The next 10 minutes were the longest and scariest of my coaching career. Four boats, 28 novice rowers, four novice coxswains, two coaches in launches. All fighting mother nature to get back to the dock. Those 10 minutes felt like an hour, and in between shouting commands to coxswains, and remaining in radio contact with the other coach, I just kept thinking: “You are so dumb.”

As a coach I always have the rowers’ safety in mind. Other rowers and coaches know me for my very detail-oriented coaching style, and extreme adherence to river traffic patterns and safety. What was I thinking?! At that moment back on the dock, when another coach gave me the weather warning, I threw caution to wind. Literally.

Weather conditions in Rio 2016. Photo: Fortune.com

I put all of my rowers in a dangerous situation, and I regret it. I couldn’t sleep last night because I was burdened with guilt. I kept thinking about what prompted my bad judgement.

This morning the river was calm, and if the weather holds we’ll get back out on the water tonight and pick up where we left off. Working on race starts. And the rowers will have one heck of a foul weather rowing story to tell.

Coaches’ Foul Weather Check-List

USE A WEATHER APP on your smartphone for realtime updates. My meteorologist friend Justin suggests (for iPhone) Weather Underground, where you can pick a station on the map and see the conditions it’s reporting. I use a combination of the Hi-Def Radar, My Radar, Lightening Cast and WindCompass apps, for updates that are timely and reliable.

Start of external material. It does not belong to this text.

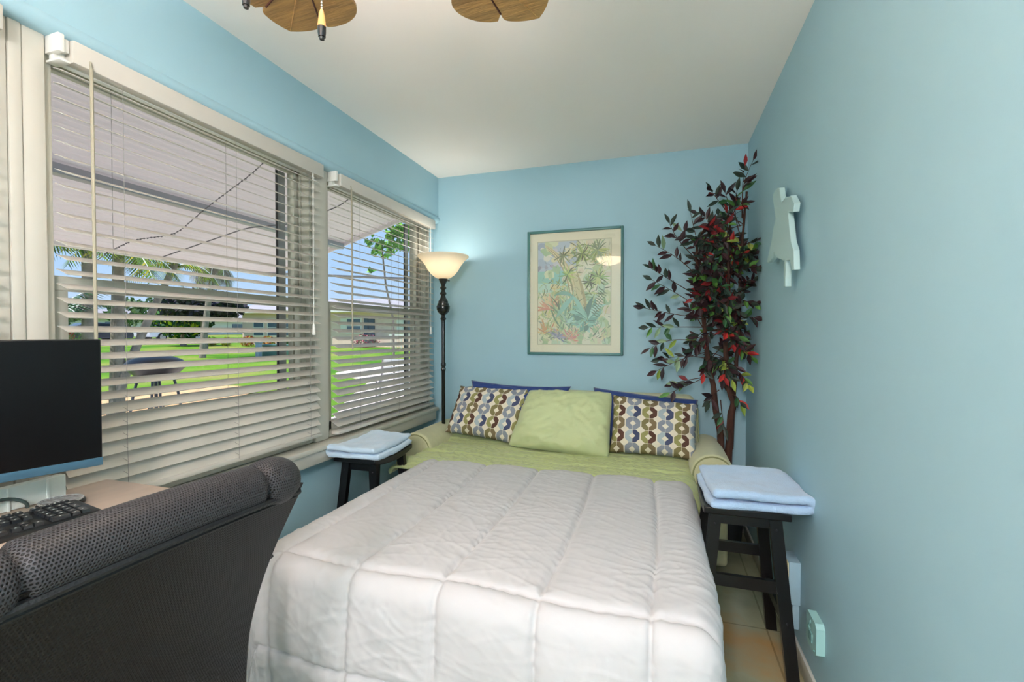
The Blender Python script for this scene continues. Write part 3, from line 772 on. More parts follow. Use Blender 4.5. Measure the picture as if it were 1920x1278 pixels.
# ------------------------------------------------------------------ artificial tree
M['bark'] = mat('artificial_bark', '#4a2d22', .8, var=.45, vscale=40, bump=.8, bscale=60, bdist=.006, stretch=(1, 1, .3))
M['leaf'] = attr_mat('fabric_leaves', .5, .4); M['pot'] = mat('dark_pot', '#22262b', .5)
rp = random.Random(5)
tree = root('artificial_tree', (.41, 3.12, FL), 'tall artificial tree with green and burgundy leaves in the corner', 'potted tree')
b = MB(); b.lathe([(0, FL+.001), (.075, FL+.001), (.105, FL+.24), (.112, FL+.25), (.112, FL+.265), (.10, FL+.265), (.095, FL+.24), (0, FL+.235)], (.405, 3.145, 0), 32); b.build('pot', M['pot'], tree)
TR = [[(.40, 3.13, .2), (.404, 3.10, .604), (.412, 3.08, .768), (.423, 3.06, .852), (.387, 3.05, .944), (.377, 3.05, 1.108), (.376, 3.05, 1.278), (.383, 3.05, 1.451), (.392, 3.05, 1.62), (.38, 3.04, 1.8), (.40, 3.05, 1.95)],
      [(.39, 3.13, .2), (.354, 3.10, .652), (.32, 3.07, .831), (.307, 3.05, .951), (.279, 3.05, 1.09), (.257, 3.05, 1.278), (.235, 3.05, 1.5), (.205, 3.05, 1.734), (.22, 3.05, 1.85)],
      [(.42, 3.13, .55), (.423, 3.09, .86), (.438, 3.09, 1.058), (.454, 3.10, 1.278), (.455, 3.10, 1.449), (.46, 3.08, 1.7), (.47, 3.06, 1.909), (.482, 3.05, 2.1)]]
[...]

Follow local media (news, radio, newspapers) and set your phone to show notifications from them.

NOTE: USRowing safety guidelines don’t give specific wind speed suggestions, but does clearly state:

“It is recommended that extreme caution is used rowing in high winds.

If sudden winds come up, return to the boathouse if the trip is safe, or take the boat to the nearest shore and wait for the winds to calm.